● ITEMS
---

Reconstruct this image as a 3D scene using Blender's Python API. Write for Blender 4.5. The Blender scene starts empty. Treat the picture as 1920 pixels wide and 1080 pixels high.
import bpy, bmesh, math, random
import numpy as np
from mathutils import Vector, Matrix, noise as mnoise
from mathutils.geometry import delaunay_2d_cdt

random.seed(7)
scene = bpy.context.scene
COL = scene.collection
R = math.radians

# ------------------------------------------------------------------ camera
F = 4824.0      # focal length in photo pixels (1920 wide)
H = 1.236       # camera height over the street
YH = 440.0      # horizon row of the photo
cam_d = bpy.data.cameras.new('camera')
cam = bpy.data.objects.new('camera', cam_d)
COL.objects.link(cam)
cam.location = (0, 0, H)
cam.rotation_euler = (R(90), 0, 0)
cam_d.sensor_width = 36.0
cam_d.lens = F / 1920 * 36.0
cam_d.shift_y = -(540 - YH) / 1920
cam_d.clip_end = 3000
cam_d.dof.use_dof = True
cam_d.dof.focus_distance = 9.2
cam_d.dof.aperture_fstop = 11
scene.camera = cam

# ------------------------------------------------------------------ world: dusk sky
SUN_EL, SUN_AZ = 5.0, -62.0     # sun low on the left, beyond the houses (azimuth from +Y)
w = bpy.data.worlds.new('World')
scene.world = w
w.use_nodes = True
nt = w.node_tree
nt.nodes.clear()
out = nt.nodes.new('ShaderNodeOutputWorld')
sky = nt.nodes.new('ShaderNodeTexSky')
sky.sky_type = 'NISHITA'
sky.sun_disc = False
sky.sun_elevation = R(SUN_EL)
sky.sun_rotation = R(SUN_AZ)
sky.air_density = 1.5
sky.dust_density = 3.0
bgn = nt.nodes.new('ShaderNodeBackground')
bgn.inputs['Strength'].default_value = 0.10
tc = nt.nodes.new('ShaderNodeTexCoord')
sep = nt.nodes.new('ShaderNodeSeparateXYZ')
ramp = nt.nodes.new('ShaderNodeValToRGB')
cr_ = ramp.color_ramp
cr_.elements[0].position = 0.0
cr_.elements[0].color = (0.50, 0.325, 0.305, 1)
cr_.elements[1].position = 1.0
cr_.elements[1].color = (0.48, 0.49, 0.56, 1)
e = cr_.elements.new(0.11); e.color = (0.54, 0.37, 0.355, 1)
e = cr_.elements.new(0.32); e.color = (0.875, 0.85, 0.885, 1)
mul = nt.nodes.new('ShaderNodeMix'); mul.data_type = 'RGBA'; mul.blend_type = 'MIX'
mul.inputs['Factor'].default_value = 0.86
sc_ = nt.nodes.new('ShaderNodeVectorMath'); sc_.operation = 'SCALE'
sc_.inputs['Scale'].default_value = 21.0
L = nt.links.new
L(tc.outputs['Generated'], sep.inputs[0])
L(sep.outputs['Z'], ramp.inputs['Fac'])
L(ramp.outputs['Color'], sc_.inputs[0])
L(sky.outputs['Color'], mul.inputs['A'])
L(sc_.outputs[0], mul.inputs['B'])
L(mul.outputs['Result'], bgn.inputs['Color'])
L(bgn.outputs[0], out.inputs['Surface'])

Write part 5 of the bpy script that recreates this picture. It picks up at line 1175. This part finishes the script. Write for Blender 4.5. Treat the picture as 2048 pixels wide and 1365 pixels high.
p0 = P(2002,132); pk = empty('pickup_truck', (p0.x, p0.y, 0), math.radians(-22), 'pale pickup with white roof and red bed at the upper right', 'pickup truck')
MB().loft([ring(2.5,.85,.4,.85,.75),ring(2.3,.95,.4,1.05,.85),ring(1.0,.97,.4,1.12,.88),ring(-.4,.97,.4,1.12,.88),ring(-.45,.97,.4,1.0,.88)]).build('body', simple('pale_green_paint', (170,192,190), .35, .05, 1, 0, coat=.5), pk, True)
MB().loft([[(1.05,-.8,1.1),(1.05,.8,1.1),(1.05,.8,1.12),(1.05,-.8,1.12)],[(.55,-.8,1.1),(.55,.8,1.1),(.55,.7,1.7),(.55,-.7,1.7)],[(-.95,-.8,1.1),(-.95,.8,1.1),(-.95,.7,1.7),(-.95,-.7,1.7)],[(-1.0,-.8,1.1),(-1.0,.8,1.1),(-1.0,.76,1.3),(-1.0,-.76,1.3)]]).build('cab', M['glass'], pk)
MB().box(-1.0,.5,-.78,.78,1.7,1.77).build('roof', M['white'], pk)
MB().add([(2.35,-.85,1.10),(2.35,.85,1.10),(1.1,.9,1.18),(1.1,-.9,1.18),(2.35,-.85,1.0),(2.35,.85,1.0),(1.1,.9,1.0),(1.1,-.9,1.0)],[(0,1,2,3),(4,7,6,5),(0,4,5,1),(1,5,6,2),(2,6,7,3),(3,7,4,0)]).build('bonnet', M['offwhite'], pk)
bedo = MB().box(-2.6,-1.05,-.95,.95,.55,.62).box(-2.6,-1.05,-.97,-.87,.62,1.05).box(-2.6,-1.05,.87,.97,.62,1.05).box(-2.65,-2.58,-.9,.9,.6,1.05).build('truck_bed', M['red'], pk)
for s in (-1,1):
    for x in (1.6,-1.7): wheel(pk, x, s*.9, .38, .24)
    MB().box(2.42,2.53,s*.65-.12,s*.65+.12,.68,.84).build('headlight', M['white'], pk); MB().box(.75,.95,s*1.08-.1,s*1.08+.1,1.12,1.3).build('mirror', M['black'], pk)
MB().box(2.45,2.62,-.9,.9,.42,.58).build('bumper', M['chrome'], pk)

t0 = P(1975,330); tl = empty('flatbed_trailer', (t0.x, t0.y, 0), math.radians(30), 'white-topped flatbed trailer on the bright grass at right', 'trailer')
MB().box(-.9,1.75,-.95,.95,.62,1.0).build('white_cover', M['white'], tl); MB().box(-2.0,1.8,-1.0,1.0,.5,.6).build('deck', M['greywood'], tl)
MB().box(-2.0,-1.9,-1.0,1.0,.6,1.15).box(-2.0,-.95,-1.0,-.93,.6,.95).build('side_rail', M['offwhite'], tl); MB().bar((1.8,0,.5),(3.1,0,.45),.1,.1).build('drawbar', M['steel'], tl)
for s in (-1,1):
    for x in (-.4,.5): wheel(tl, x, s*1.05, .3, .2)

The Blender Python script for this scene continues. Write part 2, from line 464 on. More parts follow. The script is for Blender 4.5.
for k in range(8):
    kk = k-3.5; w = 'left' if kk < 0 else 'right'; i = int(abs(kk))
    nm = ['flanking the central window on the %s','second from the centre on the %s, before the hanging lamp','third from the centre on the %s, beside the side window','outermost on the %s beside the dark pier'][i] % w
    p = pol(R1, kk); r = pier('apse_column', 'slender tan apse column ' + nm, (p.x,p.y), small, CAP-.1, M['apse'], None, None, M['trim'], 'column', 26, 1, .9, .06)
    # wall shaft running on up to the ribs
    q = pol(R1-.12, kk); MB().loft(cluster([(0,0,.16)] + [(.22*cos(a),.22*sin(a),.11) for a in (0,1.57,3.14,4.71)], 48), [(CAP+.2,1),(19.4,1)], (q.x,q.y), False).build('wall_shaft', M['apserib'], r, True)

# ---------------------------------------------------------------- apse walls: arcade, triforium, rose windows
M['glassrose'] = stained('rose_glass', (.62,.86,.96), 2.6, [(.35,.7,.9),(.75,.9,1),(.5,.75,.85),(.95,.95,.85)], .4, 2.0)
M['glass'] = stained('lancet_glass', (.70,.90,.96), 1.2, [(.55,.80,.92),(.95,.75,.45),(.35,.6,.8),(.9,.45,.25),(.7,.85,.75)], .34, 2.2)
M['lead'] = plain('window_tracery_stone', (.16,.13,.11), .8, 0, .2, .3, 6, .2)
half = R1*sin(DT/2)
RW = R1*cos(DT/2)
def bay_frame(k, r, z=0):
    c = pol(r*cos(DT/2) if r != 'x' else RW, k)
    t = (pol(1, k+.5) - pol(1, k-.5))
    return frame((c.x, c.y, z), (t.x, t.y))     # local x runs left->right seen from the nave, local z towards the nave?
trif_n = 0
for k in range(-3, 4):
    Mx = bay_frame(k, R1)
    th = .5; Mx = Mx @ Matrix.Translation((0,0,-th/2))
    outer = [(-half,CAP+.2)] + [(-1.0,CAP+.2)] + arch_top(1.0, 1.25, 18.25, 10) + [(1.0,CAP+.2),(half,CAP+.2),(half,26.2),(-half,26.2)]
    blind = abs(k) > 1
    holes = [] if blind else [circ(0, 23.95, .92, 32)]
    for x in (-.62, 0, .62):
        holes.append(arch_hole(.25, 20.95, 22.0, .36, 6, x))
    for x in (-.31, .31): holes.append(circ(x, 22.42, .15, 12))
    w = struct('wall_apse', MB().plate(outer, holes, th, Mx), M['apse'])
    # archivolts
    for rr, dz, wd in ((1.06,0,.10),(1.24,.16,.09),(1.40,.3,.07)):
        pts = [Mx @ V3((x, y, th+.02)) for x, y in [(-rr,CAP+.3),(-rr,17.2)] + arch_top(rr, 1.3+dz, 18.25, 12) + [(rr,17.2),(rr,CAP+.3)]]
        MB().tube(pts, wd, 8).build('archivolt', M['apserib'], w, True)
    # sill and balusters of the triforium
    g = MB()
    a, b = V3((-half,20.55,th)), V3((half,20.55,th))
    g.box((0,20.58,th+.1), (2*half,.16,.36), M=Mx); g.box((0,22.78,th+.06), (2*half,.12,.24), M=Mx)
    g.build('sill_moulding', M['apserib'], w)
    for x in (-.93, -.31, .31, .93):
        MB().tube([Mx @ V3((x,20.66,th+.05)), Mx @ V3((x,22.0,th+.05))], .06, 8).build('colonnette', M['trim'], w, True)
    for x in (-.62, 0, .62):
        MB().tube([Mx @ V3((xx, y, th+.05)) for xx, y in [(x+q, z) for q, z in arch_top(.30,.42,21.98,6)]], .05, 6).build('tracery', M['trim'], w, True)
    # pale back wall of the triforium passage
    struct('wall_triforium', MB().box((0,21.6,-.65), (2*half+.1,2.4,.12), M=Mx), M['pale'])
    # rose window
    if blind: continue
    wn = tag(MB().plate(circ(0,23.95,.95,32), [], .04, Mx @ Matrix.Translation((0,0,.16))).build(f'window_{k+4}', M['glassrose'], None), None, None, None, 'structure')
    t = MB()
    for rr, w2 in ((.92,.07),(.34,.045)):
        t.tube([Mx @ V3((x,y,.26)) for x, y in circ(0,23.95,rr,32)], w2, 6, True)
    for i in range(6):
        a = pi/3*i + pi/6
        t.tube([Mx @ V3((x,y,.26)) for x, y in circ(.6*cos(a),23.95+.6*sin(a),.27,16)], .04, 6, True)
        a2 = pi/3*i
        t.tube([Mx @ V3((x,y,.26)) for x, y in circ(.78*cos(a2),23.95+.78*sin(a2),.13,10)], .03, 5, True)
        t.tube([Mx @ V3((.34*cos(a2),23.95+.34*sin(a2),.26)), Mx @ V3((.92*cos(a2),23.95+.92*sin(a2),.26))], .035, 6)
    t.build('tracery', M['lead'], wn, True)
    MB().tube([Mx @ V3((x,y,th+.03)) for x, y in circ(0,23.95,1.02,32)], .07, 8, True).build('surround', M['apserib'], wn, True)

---

● DESCRIPTION OF THE TASK
Every line in the data that holds "Python" should be copied out.

● TASK SOLUTION
Reconstruct this image as a 3D scene using Blender's Python API. Write for Blender 4.5. The Blender scene starts empty. Treat the picture as 1920 pixels wide and 1080 pixels high.
The Blender Python script for this scene continues. Write part 2, from line 464 on. More parts follow. The script is for Blender 4.5.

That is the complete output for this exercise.